NETTLESTEAD, St. Mary  (TM 088 494),

SUFFOLK. 

(Bedrock:  Quaternary, Norwich Crag Formation.)

 

A small church of Norman origin, with some interesting individual features.

This small church, formed of a chancel, a nave with a S. porch, and a W. tower, is notable for a number of disparate features rather than the architecture of the building itself, although the latter must probably be considered to include the little beautifully preserved, round-headed Norman window (seen above right) in the N. wall of the nave, with delicate carved decoration around the head formed of an inner band of beads, a second of scrollwork, and a third of intersecting semicircles.  This must surely have spent most of the last nine centuries covered up to have survived in so crisp a condition.  The nave and chancel are built without structural division and are rendered externally like the nave and chancel at nearby St.

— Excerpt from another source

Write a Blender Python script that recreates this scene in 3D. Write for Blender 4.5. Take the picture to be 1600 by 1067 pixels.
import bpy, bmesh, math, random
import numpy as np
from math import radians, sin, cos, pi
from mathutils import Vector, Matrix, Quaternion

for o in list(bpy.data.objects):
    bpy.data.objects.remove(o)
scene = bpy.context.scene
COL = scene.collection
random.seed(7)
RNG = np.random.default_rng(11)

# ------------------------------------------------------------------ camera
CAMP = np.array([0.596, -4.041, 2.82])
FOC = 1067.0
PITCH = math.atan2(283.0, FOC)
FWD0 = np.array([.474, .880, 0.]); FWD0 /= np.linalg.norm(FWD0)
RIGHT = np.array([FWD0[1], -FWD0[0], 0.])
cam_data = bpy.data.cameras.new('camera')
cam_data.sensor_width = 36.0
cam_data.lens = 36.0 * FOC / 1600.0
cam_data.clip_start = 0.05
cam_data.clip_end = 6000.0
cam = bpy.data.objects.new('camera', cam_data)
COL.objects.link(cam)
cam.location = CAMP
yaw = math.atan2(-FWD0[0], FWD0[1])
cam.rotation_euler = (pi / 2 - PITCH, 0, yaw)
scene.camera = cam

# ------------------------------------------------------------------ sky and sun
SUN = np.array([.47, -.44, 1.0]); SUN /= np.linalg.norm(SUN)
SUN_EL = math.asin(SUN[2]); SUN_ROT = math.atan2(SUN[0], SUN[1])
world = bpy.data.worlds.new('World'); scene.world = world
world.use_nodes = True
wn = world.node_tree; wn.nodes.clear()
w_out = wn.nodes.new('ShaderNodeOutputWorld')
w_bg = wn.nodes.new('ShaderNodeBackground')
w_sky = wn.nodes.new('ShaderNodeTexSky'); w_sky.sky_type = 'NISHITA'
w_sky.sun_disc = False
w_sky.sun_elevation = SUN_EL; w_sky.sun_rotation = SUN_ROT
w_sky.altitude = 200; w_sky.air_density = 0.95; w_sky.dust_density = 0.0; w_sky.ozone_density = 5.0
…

Mary's, Naughton.  Most of the windows are two-light, with supermullioned tracery beneath segmental-pointed arches, but there is also a similar one-light window in the nave N. wall towards the west,  a two-light window with a straightened reticulation unit in the head in the chancel S. wall, likewise towards the west, and the chancel E. window with attractive but entirely renewed 'Decorated' tracery.  The tower seems to have undergone a complete reconstruction.  (D.P. Mortlock says the church sustained serious bomb damage in 1940 (The Guide to Suffolk Churches, Cambridge, The Lutterworth Press, 2009, pp. 356-357)).  It rises in three unbuttressed stages to cinquefoil-cusped Y-traceried bell-openings and stepped battlements, with a prominent semi-polygonal projection for the stair ascending the first stage at the east end of the S. wall.  More important than this, however, the S. porch looks original and is an attractive little structure with a semicircular gable, constructed in English-bonded Tudor brick (seen below left, from the southeast), featuring an outer doorway carrying two sunk quadrants in moulded brick, set inside a label that steps up in the centre over a shield bearing a lion rampant.  The Perpendicular inner doorway has a casement moulding running around it, decorated at intervals with carved leaf and flower motifs.

 

The church interior is light and spacious due to the equal width of the nave and chancel and the absence of either a chancel arch or screen.  The relative positions of the nave and chancel are demarcated by a former rood stair, however, whose entrance may be seen in the S. wall of the nave, though all signs of the exit have now disappeared.  Wooden furnishings include the Jacobean octagonal pulpit, now standing on a modern base (shown above right), with a low tier of sunk panels, the usual blank arches around the second stage, and applied fretwork on the short upper stage;  the cornice is scalloped.  The chancel retains some mediaeval benches with poppyheads and carved 'arm rests' featuring figures and animals (including the anthropomorphic lion shown below left).   An incompetently designed Royal Arms of George IV hangs on the nave N. wall, above the pulpit (as illustrated below right), and the remains of a monument on the sanctuary N. wall features busts of Sir Samuel Sayer (d. 1625) and Thomasine his wife (d. 1647), who hold hands above a skull.  The nave and chancel roof is ceiled but the tie beams can still be seen.

 

The font is particularly interesting.  The elaborately carved octagonal bowl features the symbols of the Evangelists alternating with images of a king, a bishop, and a couple of green men, one of whom is sticking out his tongue.  The stem is supported by four crowned lions separated by buttresses terminating in crocketed pinnacles. (See the photographs below, showing the font from the southeast on the left and from the southwest on the right.)